An impassioned discussion concerning the implementation of ADS-B Out and the impending 7 June 2020 European mandate started the meeting; many European legacy operators have aircraft which are planned for withdrawal from service shortly after the mandate, either to be retired, sold outside of the EU or returned to lessors and would never provide a return on investment. Others operate types which are either disproportionately costly or architecturally difficult to retrofit (early Airbus 320s were cited as examples of such types). Clearly, this is precisely the issue facing a number of ERA member airlines and the European Commission has been approached with a request for an exemption policy to accommodate these types for at least a limited period.

The SESAR Deployment Manager, tasked by the Commission to develop an implementation plan for ADS-B delivered a presentation similar to one provided to ERA members during a specially convened meeting in early May. This showed that approximately 74 per cent of European operators expect to be compliant by June 2020 (in fact 74 per cent of those who responded to the SDM survey). This demonstrates that despite the absence of a credible business case for European operators flying in continental European airspace, there is clearly a willingness to comply with the mandate and although a plea to the Commission has been made on numerous occasions by a number of different airspace user organisations as well as airlines themselves, the Commission will not commit to establishing an exemption framework or amendment to the regulation. The question has now been asked, what will happen to aircraft that are not equipped by the deadline?

A Datalink services presentation was provided and it has become evident that although improvements in provider abort rates have been measured over the past two years since a multi-frequency environment was created, this rate is increasing again largely due to significant increases in AOC traffic. Another issue affecting ERA members is the recent Eurocontrol blacklisting of two types of VDLM2 equipment which is fitted to a number of regional airliners and business aviation types. This presents a problem for those who have retrofitted, in good faith, with these types of Datalink avionics as although they were compliant, as the equipment is unusable whilst blacklisted, the question arises as to whether these previously compliant aircraft are still so. On a more positive note, EASA advised that the draft Datalink exemption list that has been in circulation for some time is anticipated to be approved by the Commission and is currently passing through the EC Legal Services unit.

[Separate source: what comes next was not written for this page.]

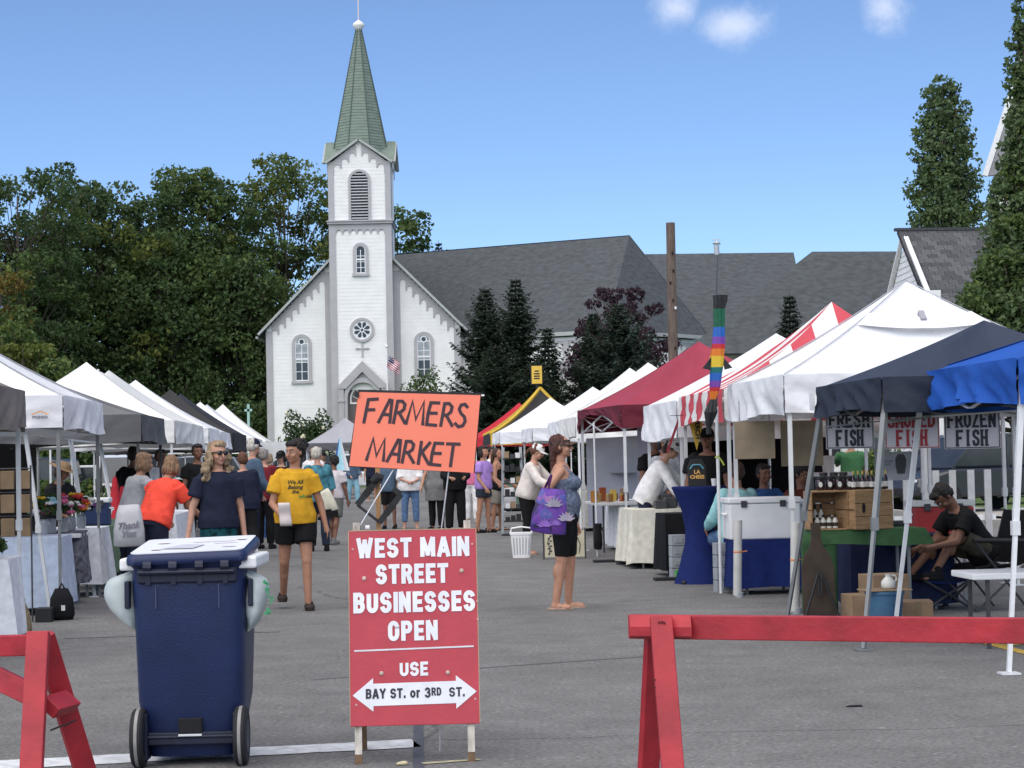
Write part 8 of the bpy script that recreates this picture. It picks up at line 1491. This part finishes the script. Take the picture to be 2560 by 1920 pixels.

NATS UK provided an excellent overview of UK airspace modernisation – infrastructure that has gone largely unchanged for over 50 years. There are a number of changes planned which have the capacity to bring many benefits to the commercial airspace user community, although some depend on the success of related or associated SESAR projects which are currently being implemented across Europe. Datalink is also a key enabler for this modernisation programme however NATS, as a member of the Aireon – NAV Canada Consortium is looking toward a space-based solution for datalink communications, a similar approach to ADS-B might bring benefits to airlines sooner and strengthen business cases through rationalisation of ground-based surveillance infrastructure.

ERA is working closely with all relevant stakeholders in all the areas described above and will engage with affected members when more information is available.